Kıbrıs’ta geçtiğimiz hafta sonunda yapılan seçimin sonuçları nedeniyle yeni bir dönemin başladığını söylemek durumundayız. Bu güne değin çözüme karşı olduğu öne sürülen bir siyasi parti, bir oy farkla olsa bile birinci parti oldu. Halk, çözümden yana olduğunu söyleyen partiye ise muhalefetin anası olma görevini verdi.
Demokrasilerde bu tür sonuçların alınması son derece doğaldır. Buna karşın Rum ve Yunanistan’ın önde gidenleri karşı saldırıya başladılar bile. Kıbrıs Türk halkının iradesine ipotek koyma çabalarına dört koldan devam ediyorlar. Din adamı kılıklı papazlar bile aynaya bakmadan gözleri dönmüş gibi saldırıyorlar.
Umut yorgunu durumuna düşürülen Kıbrıs Türkleri, çözüm için yeni bir pencereyi açtıkları gerçeğini görmek istemiyorlar. “En iyi Türk bizim gibi düşünen Türk’tür” yaklaşımında olduklarından saldırdıkları biliniyor.
Son elli yıldır değişik dönemlerde ortalık yere çıkan çözüm önerilerini de benzer yaklaşımlarla kabul etmediler. Böylelikle de çözümsüzlüğü tetiklediler. Kıbrıs Türklerinin umut yorgunu olmalarının temelinde bu olgunun yattığının bilinmesi gerekiyor.
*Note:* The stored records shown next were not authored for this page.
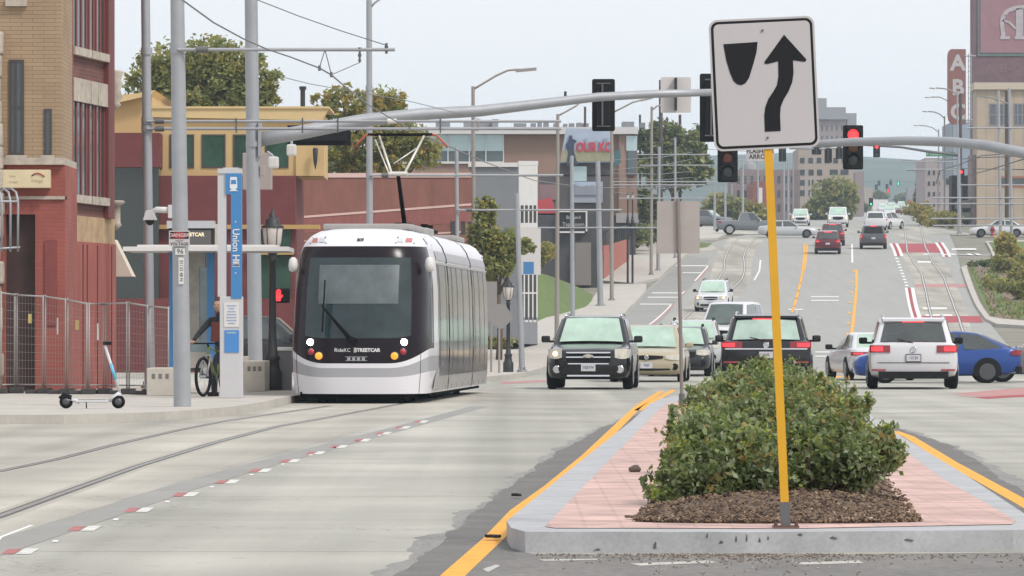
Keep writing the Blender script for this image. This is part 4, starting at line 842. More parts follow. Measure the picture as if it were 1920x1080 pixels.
a, c = W(538,234,77), W(657,272,77); m = MB().box(a.x, c.x, a.y+.25, a.y+.28, c.z, a.z); m.build('backplate', M_sig, hz_); m = MB().box(a.x+.1, c.x-.1, a.y+.1, a.y+.25, c.z+.1, a.z-.1, 0, .02); m.build('housing', M_sig, hz_)
sp_ = thing('traffic_sign', 'blank white panel seen from behind with dark bracket on the mast arm', 'traffic sign', W(1267,211,78))
a, c = W(1239,144,78), W(1296,211,78); MB().prism([((a.x+c.x)/2+u, a.y+.14, (a.z+c.z)/2+v) for u, v in rr(-(c.x-a.x)/2, (c.x-a.x)/2, -(a.z-c.z)/2, (a.z-c.z)/2, .04)], (0,.006,0)).build('sign_plate', mat('pale_sign_back', (.56,.53,.52), .6), sp_)
p, q = W(1267,146,78), W(1267,207,78); MB().box(p.x-.03, p.x+.03, p.y-.1, p.y+.138, q.z, p.z).build('bracket', M_iron, sp_)
fn = W(1060,184,79); MB().cyl(fn, fn+Vector((0,0,.16)), .035, .03, 8).build('arm_finial', M_iron, PC)
# right mast arm, signals facing the camera
PR, *_ = pole('signal_pole', 'grey signal mast beyond the right edge carrying the long arm', 'pole', (2085,160), (2090,712), 68, .18, .15, M_galv)
ra = [W(x, y, s) for x, y, s in ((2086,340,68),(1990,312,68),(1920,287,68),(1850,273,67.5),(1780,266,67),(1700,264,66.5),(1600,266,66),(1520,270,65.5),(1440,274,65))]
MB().tube(ra, [.17,.165,.155,.145,.14,.13,.12,.1,.085], 16).build('mast_arm', M_galv, PR)
def head_front(label, x0,y0,x1,y1,s, lens, ys=None, name='traffic_light', group='traffic signal heads'):
    c = W((x0+x1)/2, (y0+y1)/2, s); h = (y1-y0)/s; w = (x1-x0)/s; n = len(lens)
    P_ = thing(name, label, 'traffic light', (c.x, c.y, c.z-h/2), group)
    m = MB(); m.prism([(c.x+u, c.y-.1, c.z+v) for u, v in rr(-w/2, w/2, -h/2, h/2, min(.05,w*.1))], (0,.02,0)); m.build('backplate', M_sig, P_)
    m = MB(); m.box(c.x-w*.32, c.x+w*.32, c.y-.18, c.y+.12, c.z-h*.46, c.z+h*.46, 0, .02); m.build('housing', M_sig, P_)
    r = min(w*.28, h*.14*3/n)
    for i, mm in enumerate(lens):
        z = c.z+h*(.5-(i+.5)/n)*.84+ (h*.0)
        MB().lathe((c.x, c.y-.181, z), [(r,0),(r*.98,-.012),(r*.7,-.03),(r*.1,-.04)], 18, axis='y').build('lens', mm, P_)
        vs = []; N = 14
        for k in range(N+1):
            t = R(-25+230*k/N)
            for yy in (-.182, -.36+.1*(1-math.sin(max(0,min(math.pi,t))))): vs.append((c.x+r*1.1*math.cos(t), c.y+yy, z+r*1.1*math.sin(t)))
        MB().add(vs, [(2*k,2*k+2,2*k+3,2*k+1) for k in range(N)], 0, True).build('visor', M_vis, P_)
    return P_
head_front('traffic light glowing red on the arm above the crossing, right of the keep right sign', 1580,235,1618,318,65, (L_red, L_amb, L_off))
head_front('dark signal head with unlit lenses below the lower left corner of the keep right sign', 1345,250,1383,342,65.5, (L_ro, L_ro, L_off))
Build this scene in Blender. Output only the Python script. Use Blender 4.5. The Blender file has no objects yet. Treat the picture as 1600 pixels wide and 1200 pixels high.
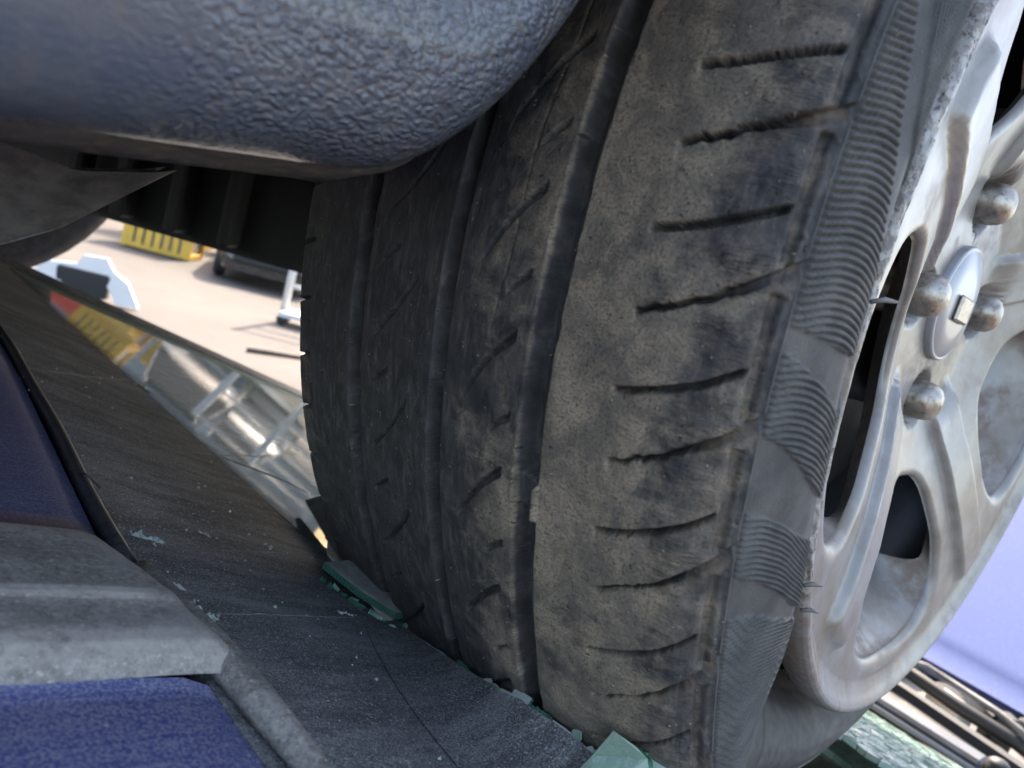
import bpy, bmesh, math, random
import numpy as np
from mathutils import Vector, Matrix

# ---------------------------------------------------------------- camera, sky, sun, exposure
SC = bpy.context.scene
COL = SC.collection
H = 1.55                                  # camera height above the yard (m)
# camera axes in the world (X = forward along the stacked cars, Y = across them, Z = up)
CAM = np.array([[0.68646, 0.08088, 0.72266], [-0.674, -0.30225, 0.67407], [0.27294, -0.94979, -0.15297]])
cd = bpy.data.cameras.new('camera')
cd.sensor_width = 36.0
cd.lens = 36.0 * 1160 / 1600
cd.clip_start = 0.005
cd.clip_end = 500
cd.dof.use_dof = True
cd.dof.focus_distance = 0.262
cd.dof.aperture_fstop = 17.0
cam = bpy.data.objects.new('camera', cd)
COL.objects.link(cam)
r_, u_, b_ = CAM[:, 0], -CAM[:, 1], -CAM[:, 2]
cam.matrix_world = Matrix(((r_[0], u_[0], b_[0], 0), (r_[1], u_[1], b_[1], 0), (r_[2], u_[2], b_[2], H), (0, 0, 0, 1)))
SC.camera = cam

SUN_EL = math.radians(43)
SUN_AZ = math.radians(42)                  # direction towards the sun, measured from +X towards +Y
world = bpy.data.worlds.new('World')
SC.world = world
world.use_nodes = True
wn = world.node_tree
bgn = wn.nodes['Background']
sky = wn.nodes.new('ShaderNodeTexSky')
sky.sky_type = 'NISHITA'
sky.sun_disc = False
sky.sun_elevation = SUN_EL
sky.sun_rotation = math.pi / 2 - SUN_AZ
sky.air_density = 0.8
sky.dust_density = 2.5
sky.ozone_density = 0.7
wn.links.new(sky.outputs[0], bgn.inputs[0])
bgn.inputs[1].default_value = 0.15
sd = bpy.data.lights.new('sun', 'SUN')
sd.energy = 2.0
sd.angle = math.radians(0.5)
sd.color = (1.0, 0.95, 0.88)
sun = bpy.data.objects.new('sun', sd)
COL.objects.link(sun)
sv = Vector((math.cos(SUN_EL) * math.cos(SUN_AZ), math.cos(SUN_EL) * math.sin(SUN_AZ), math.sin(SUN_EL)))
sun.rotation_euler = sv.to_track_quat('Z', 'Y').to_euler()
sun.location = (6, 2, 12)
SC.view_settings.view_transform = 'Standard'
SC.view_settings.look = 'None'
SC.view_settings.gamma = 1
SC.view_settings.use_curve_mapping = False
SC.view_settings.exposure = 2.7
SC.view_settings.use_white_balance = True          # the camera's own white balance, set for open shade
SC.view_settings.white_balance_temperature = 7600
SC.cycles.max_bounces = 8
SC.cycles.caustics_reflective = False
SC.cycles.caustics_refractive = False
SC.cycles.use_denoising = True

rnd = random.Random(7)
rng = np.random.default_rng(7)

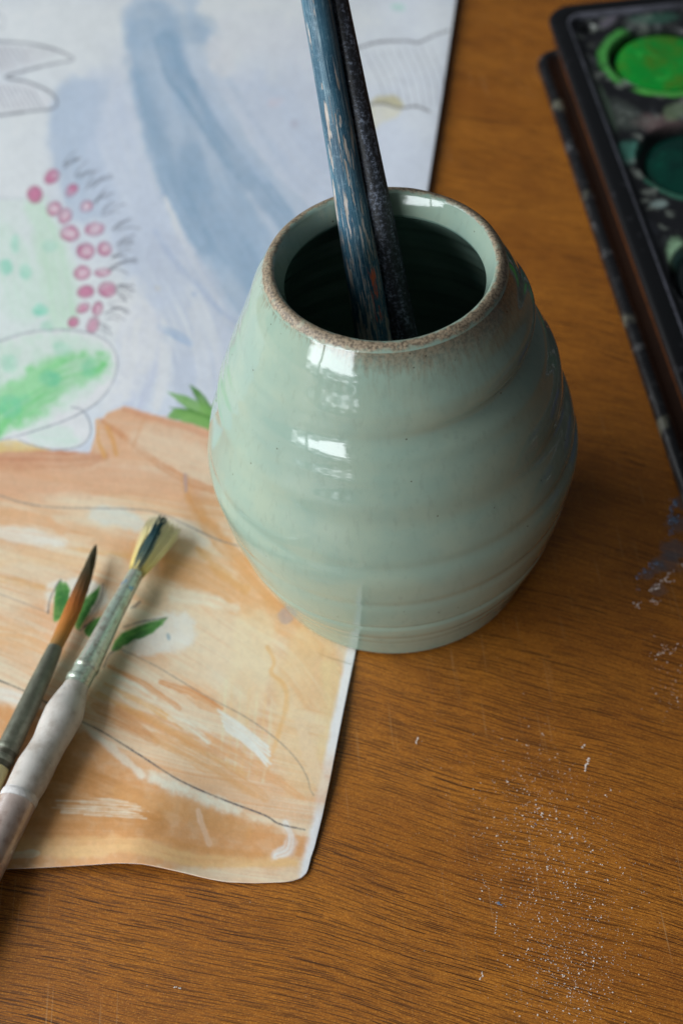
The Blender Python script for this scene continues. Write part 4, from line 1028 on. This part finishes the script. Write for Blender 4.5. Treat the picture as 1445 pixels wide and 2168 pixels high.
    col = N.mix(N.math('MULTIPLY', N.math('MULTIPLY', N.ramp(n2, 0.55, 0.7), N.ramp(N.noise(P_, 90, 2, 0.5), 0.55, 0.68)), 0.7), col, lin(110, 116, 128))
    N.bump(n1, 0.25, 0.0006); mwm = N.out(col, 0.48, 0.4, **{'Subsurface Weight': 0.25, 'Subsurface Radius': (0.004, 0.003, 0.003)})
    P, R = along([(163, 1451, Z, 25.4), (159, 1460, Z, 27.5), (148, 1484, Z, 35), (135, 1513, .0078, 41.5), (120, 1543, .0078, 40), (103, 1577, .0078, 36.6), (89, 1602, .0078, 38.0), (75, 1626, .0078, 40.8), (58, 1660, .0078, 40.2), (42, 1688, .0078, 37.5), (38, 1696, .0078, 36.5)])
    meshobj('handle', *tube(P, R, 44), mwm, root)
    ms = NT('cloudy_plastic_sleeve'); N = ms; P_ = N.coord(); n1 = N.noise(P_, 210, 4, 0.65); n2 = N.noise(P_, 900, 3, 0.7)
    col = N.mix(N.ramp(n1, 0.42, 0.68), lin(208, 190, 180), lin(176, 152, 140))
    vo = N.n('TexVoronoi'); N.put(vo.inputs['Vector'], P_); vo.inputs['Scale'].default_value = 170
    col = N.mix(N.math('MULTIPLY', N.math('LESS_THAN', vo.outputs['Distance'], 0.14), N.math('GREATER_THAN', N.noise(P_, 90, 1), 0.52)), col, lin(236, 232, 228))
    N.bump(n2, 0.2, 0.0004); msm = N.out(col, 0.34, 0.5, **{'Transmission Weight': 0.35, 'IOR': 1.35})
    P, R = along([(44, 1684, .0078, 37.6), (40, 1692, .0078, 39.6), (15, 1744, .0078, 39.8), (-25, 1828, .0078, 39.8), (-110, 2007, .0078, 37), (-170, 2134, .0078, 30)])
    sl = meshobj('sleeve', *tube(P, R, 44), msm, root)
    mc = mat_plain('white_paint_crust', lin(222, 218, 214), 0.6, 0.3, var=0.4, scale=600, bump=0.5)
    P, R = along([(46, 1681, .0078, 38.6), (43, 1687, .0078, 40.6), (40, 1692, .0078, 40.8), (37, 1699, .0078, 39.9)])
    cr = meshobj('paint_crust', *tube(P, R, 44), mc, sl); cr.data.transform(Matrix.Translation(Vector(-b)))
    P, R = along([(30, 1712, .0076, 19), (-25, 1828, .0076, 20), (-110, 2007, .0076, 20), (-160, 2112, .0076, 18)])
    co_ = meshobj('core', *tube(P, R, 24), mat_plain('grey_core', lin(132, 112, 102), 0.5, 0.4), sl); co_.data.transform(Matrix.Translation(Vector(-b)))
# ------------------------------------------------------------------ the paint palette
def rrect(x0, y0, x1, y1, r, n=8):
    P = []
    for cx, cy, a0 in ((x1-r, y1-r, 0), (x0+r, y1-r, 90), (x0+r, y0+r, 180), (x1-r, y0+r, 270)):
        for k in range(n+1):
            a = math.radians(a0+90*k/n); P.append((cx+r*math.cos(a), cy+r*math.sin(a)))
    return np.array(P)
def loft(rings):
    """rings: list of (outline Nx2, z)"""
    n = len(rings[0][0]); V = []
    for P, z in rings: V += [(p[0], p[1], z) for p in P]
    return np.array(V), grid_faces(len(rings), n, True)
def build_palette():
    e_d = np.array([.0113, -.294]); e_d /= np.linalg.norm(e_d); e_r = np.array([-e_d[1], e_d[0]])
    ZT = .0165                                              # top of the lip
    p0 = at(1168, 60, ZT)[:2]; q0 = at(1210, 6, ZT)[:2]
    O = p0+e_d*((q0-p0) @ e_d)                              # upper corner of the well tray (sharp corner point)
    Wd, Ln = 0.165, 0.415
    root = empty('paint_palette', (O[0], O[1], 0.0))
    tag(root, 'black paint palette with round green and teal paint blocks, on the table beyond the jar', 'palette')
    def world(L):                                           # local (right, down, z) -> world
        L = np.asarray(L, float); xy = O[None]+L[:, :1]*e_r[None]+L[:, 1:2]*e_d[None]
        return np.column_stack([xy, L[:, 2]])
    def local(p): d = np.asarray(p)[:2]-O; return np.array([d @ e_r, d @ e_d])
    # lower tray: a shallow pan with a rolled edge
    lo = local(at(1139, 142, .005)); hi = local(at(1150, 104, .006))
    lx, ly = lo[0], hi[1]
    print('palette', O, 'tray', lo, hi)
    f = lambda ins, r: rrect(lx+ins, ly+ins, Wd-lx-ins, Ln-ly-ins, max(r-ins*0.6, .003))
    ring = [(f(.0016, .012), .0002), (f(.0004, .012), .0010), (f(0, .012), .0034), (f(.0004, .012), .0052), (f(.0016, .012), .0064), (f(.0034, .012), .0068), (f(.0052, .012), .0064), (f(.0064, .012), .0054), (f(.0070, .012), .0046)]
    mk = NT('black_enamel'); N = mk; P = N.coord(); n1 = N.noise(P, 130, 4, 0.65); n2 = N.noise(P, 46, 3, 0.5)
    col = N.mix(N.math('MULTIPLY', N.ramp(n1, 0.54, 0.70), 0.6), lin(24, 24, 26), lin(92, 92, 92))
    col = N.mix(N.math('MULTIPLY', N.ramp(n2, 0.58, 0.68), 0.55), col, lin(132, 130, 112))
    mkm = N.out(col, N.math('ADD', N.math('MULTIPLY', n1, 0.3), 0.16), 0.5)
    V, F = loft(ring); meshobj('base_tray', world(V), F, mkm, root)
    V, F = loft([(f(.0068, .012), .0047), (f(.0085, .012), .0042), (f(.0110, .012), .0040), (f(.03, .012), .0040)]); meshobj('tray_floor', world(V), F, mat_plain('dark_brown_floor', lin(44, 28, 19), 0.5, 0.4, var=0.5, scale=160, dark=lin(34, 22, 16)), root)  # ledge inside the rolled edge, coloured dark brown
    # well tray: brown side wall, black rolled lip, then a sunken deck
    g = lambda ins, r=.014: rrect(ins, ins, Wd-ins, Ln-ins, max(r-ins*0.5, .003))
    mb = mat_plain('brown_wall', lin(100, 56, 27), 0.55, 0.3, var=0.45, scale=160, dark=lin(52, 30, 18))
    V, F = loft([(g(.0026), .0042), (g(.0024), .0080), (g(.0018), .0128)]); meshobj('side_wall', world(V), F, mb, root)
    ml = NT('black_lip'); N = ml; P = N.coord(); n1 = N.noise(P, 110, 4, 0.65)
    col = N.mix(N.math('MULTIPLY', N.ramp(n1, 0.60, 0.72), 0.35), lin(19, 19, 21), lin(84, 84, 90))
    mlm = N.out(col, 0.30, 0.5)
    V, F = loft([(g(.0018), .0124), (g(.0002), .0130), (g(0), .0146), (g(.0008), .0160), (g(.0026), .0165), (g(.0075), .0164), (g(.0090), .0158)]); meshobj('lip', world(V), F, mlm, root)
    V, F = loft([(g(.0088), .01585), (g(.0096), .0160), (g(.0106), .0154), (g(.0112), .0130)]); 
    meshobj('inner_edge', world(V), F, mat_plain('edge_highlight', lin(104, 104, 114), 0.35, 0.5, var=0.6, scale=120, dark=lin(50, 50, 54)), root)  # highlight along the deck's inner edge painted as a paler grey
    # deck with wells, as a relief
    zc = .0128
    c1 = local(at(1408, 124, zc)); c2 = local(at(1477, 336, zc)); stp = c2-c1
    wells = [c1+stp*k for k in range(-0, 6) if (c1+stp*k)[1] < Ln-.03]
    wr = .0290
    col2 = [w_+np.array([.066, 0]) for w_ in wells if w_[0]+.066+wr < Wd-.012]
    hole = local(at(1243, 60, zc))
    us = np.arange(.0108, Wd-.0106, .0008); vs = np.arange(.0108, Ln-.0106, .0008)
    U, Vv = np.meshgrid(us, vs)
    Z = np.full(U.shape, zc)+0.00025*(fbm(U/.012, Vv/.012, 61, 2)-.5)
    for c in wells+col2:
        d = np.hypot(U-c[0], Vv-c[1])
        Z -= .0062*(1-sstep(wr-.0022, wr, d)); Z += .0005*np.exp(-((d-wr-.0012)/.0012)**2)
    d = np.hypot(U-hole[0], Vv-hole[1]); Z -= .006*(1-sstep(.0030, .0046, d))
    L = np.column_stack([U.ravel(), Vv.ravel(), Z.ravel()]); Wv = world(L)
    px, py, _ = proj(Wv)
    colr = np.array(lin(27, 27, 30))[None]*np.ones((len(Wv), 1))
    nz = fbm(L[:, 0]/.006, L[:, 1]/.006, 71, 4); nz2 = fbm(L[:, 0]/.016, L[:, 1]/.016, 73, 3)
    def lay(c, a): 
        nonlocal colr
        a = np.clip(a, 0, 1)[:, None]; colr = colr*(1-a)+np.array(c)[None]*a
    lay(lin(100, 106, 106), 0.75*sstep(0.50, 0.72, nz2)*sstep(.35, .6, nz)); lay(lin(136, 142, 132), 0.6*sstep(0.56, 0.72, nz))
    def smear(x, y, rx, ry, rot, c, a, jag=0.9):
        r = math.radians(rot); dx, dy = px-x, py-y
        u = (dx*math.cos(r)+dy*math.sin(r))/rx; v = (-dx*math.sin(r)+dy*math.cos(r))/ry
        lay(lin(*c), a*(1-sstep(0.55, 1.15, np.hypot(u, v)+jag*(nz-.5))))
    def arcs(c, k, a0, a1, r0, r1, colr_, a):
        an = np.arctan2(L[:, 1]-c[1], L[:, 0]-c[0]); d = np.hypot(L[:, 0]-c[0], L[:, 1]-c[1])
        m = sstep(a0-.12, a0+.12, an)*(1-sstep(a1-.12, a1+.12, an))*sstep(r0-.0008, r0+.0008, d+.003*(nz-.5))*(1-sstep(r1-.001, r1+.001, d+.004*(nz-.5)))
        lay(lin(*colr_), a*m)
    smear(1330, 325, 46, 26, -15, (74, 132, 116), .8); smear(1395, 262, 60, 22, 5, (132, 108, 106), .6); smear(1310, 245, 60, 30, 20, (96, 104, 96), .5)
    smear(1430, 235, 30, 20, -30, (118, 136, 104), .7); smear(1392, 432, 22, 10, -10, (150, 168, 162), .8); smear(1420, 400, 40, 18, 20, (70, 96, 84), .6)
    smear(1285, 230, 8, 60, -20, (84, 104, 84), .7); smear(1380, 40, 60, 14, -5, (66, 110, 92), .6); smear(1285, 45, 26, 12, -35, (128, 122, 132), .7)
    smear(1260, 190, 10, 40, -22, (80, 88, 76), .6); smear(1372, 520, 14, 30, -25, (92, 90, 104), .7); smear(1395, 620, 18, 90, -20, (84, 92, 102), .8); smear(1432, 540, 22, 40, -10, (150, 186, 148), .9); smear(1438, 556, 14, 22, 0, (140, 196, 186), .9)
    smear(1420, 720, 20, 70, -20, (70, 80, 88), .7); smear(1350, 470, 50, 20, 30, (58, 60, 66), .6); smear(1290, 120, 30, 24, 0, (56, 58, 64), .6)
    arcs(c1, 0, -PI, -2.05, wr-.001, wr+.0055, (74, 158, 70), .95); arcs(c1, 0, 2.6, PI, wr-.001, wr+.0050, (74, 158, 70), .9)
    arcs(c1, 0, 1.35, 2.30, wr-.0005, wr+.0042, (84, 172, 74), .97)
    arcs(c2, 0, 1.2, 2.8, wr-.0005, wr+.0024, (52, 116, 92), .7)
    dc = np.hypot(L[:, 0]-c1[0], L[:, 1]-c1[1]); lay(lin(6, 34, 10), 0.9*(1-sstep(wr-.0018, wr-.0004, dc)))
    dc = np.hypot(L[:, 0]-c2[0], L[:, 1]-c2[1]); lay(lin(6, 26, 24), 0.9*(1-sstep(wr-.0018, wr-.0004, dc)))
    dk = meshobj('deck', Wv, grid_faces(len(vs), len(us)), None, root) if False else None
    nmat = NT('smeared_deck'); N = nmat; A = N.n('Attribute'); A.attribute_name = 'paint'; n1 = N.noise(N.coord(), 500, 3, 0.6)
    N.bump(n1, 0.25, 0.0004); md = N.out(N.mix(N.math('MULTIPLY', N.ramp(n1, 0.4, 0.7), 0.3), A.outputs['Color'], (0.02, 0.02, 0.022)), N.math('ADD', N.math('MULTIPLY', n1, 0.3), 0.22), 0.5)
    nr, nc = len(vs), len(us)
    dk = meshobj('deck', Wv, grid_faces(nr, nc), md, root)
    ca = dk.data.color_attributes.new('paint', 'FLOAT_COLOR', 'POINT'); ca.data.foreach_set('color', np.column_stack([colr, np.ones(len(colr))]).astype(np.float32).ravel())
    # paint blocks, worn hollow by the brush
    specs = [((16, 148, 50), (84, 122, 28), (60, 190, 76), 'bright green paint block'), ((5, 62, 50), (4, 40, 36), (8, 86, 66), 'dark teal paint block'), ((26, 34, 34), (16, 22, 24), (50, 70, 66), None), ((30, 50, 110), (20, 30, 70), (60, 90, 160), None), ((120, 40, 50), (70, 24, 30), (170, 80, 80), None), ((130, 104, 40), (80, 60, 20), (190, 160, 80), None)]
    for k, c in enumerate(wells+col2):
        a, b2, c3, lab = specs[k % len(specs)]
        if k >= 2: lab = None
        m = NT('paint_block_'+('green', 'teal', 'sea', 'blue', 'red', 'ochre')[k % 6]); N = m; P = N.coord(); n1 = N.noise(P, 46, 3, 0.6); n2 = N.noise(P, 100, 3, 0.6)
        col = N.mix(N.math('MULTIPLY', N.ramp(n1, 0.48, 0.66), 0.7), lin(*a), lin(*b2)); col = N.mix(N.math('MULTIPLY', N.ramp(n2, 0.58, 0.72), 0.55), col, lin(*c3))
        N.bump(n1, 0.4, 0.002); mm = N.out(col, 0.24, 0.5)
        V, F = [], []
        n = 48; R_ = wr-.0032
        dz_ = -.0038 if k % 3 == 1 else -.0016
        for r, z in ((1, .0068+dz_), (1.0, .0096+dz_), (.985, .0110+dz_), (.95, .0120+dz_), (.88, .0127+dz_), (.75, .0131+dz_), (.55, .0132+dz_), (.3, .0131+dz_), (.02, .0131+dz_)):
            for j in range(n):
                t = 2*PI*j/n; wv_ = 1+0.012*math.sin(3*t+k)+0.008*math.sin(5*t)
                V.append((c[0]+R_*r*wv_*math.cos(t), c[1]+R_*r*wv_*math.sin(t), z+0.0005*math.sin(2*t+k)*r*(1-r)*3))
        F = grid_faces(9, n, True); F.append(tuple(range(8*n, 9*n)))
        o = meshobj('paint_block', world(V), [f_[::-1] for f_ in F], mm, root)
        if lab: o['label'] = lab

# ------------------------------------------------------------------ put it together
table = build_table()
build_flecks(table)
build_painting()
build_jar()
rod('paintbrush', [(669, 0), (791, 710)], [(-600, 22), (-200, 29), (0, 32), (150, 32), (324, 33), (397, 34), (498, 36.5), (615, 38.5), (716, 38.5), (1300, 36)],
    .1400, .0272, 1170, .0130, .130, mat_blue_handle, 'paintbrush with a thick blue handle, its paint flaking to bare wood, standing in the jar', 'brushes standing in the jar')
rod('paintbrush', [(714, 0), (854, 710)], [(-600, 16), (-200, 20), (0, 23), (324, 26.5), (498, 29), (716, 29), (1300, 27)],
    .1400, .0285, 1170, .0130, .118, mat_black_handle, 'paintbrush with a worn black handle, standing in the jar behind the blue one', 'brushes standing in the jar')
build_round_brush()
build_fan_brush()
build_palette()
Annan’ın belgesi diyerek ortalık yere çıkan ucubeye bile ‘Evet’ diyen veya demek zorunda bırakılan Kıbrıs Türklerine verilen sözler adeta buharlaştırıldı. Bu noktada, Rum ve Yunan tarafının baskılarının olduğu biliniyor.
Dağılma sürecindeki AB’nin birer ayrıcalık olarak vermeye çalıştığı katkıların bile Kıbrıs Türklerine ulaştırılmasında takoz oldular.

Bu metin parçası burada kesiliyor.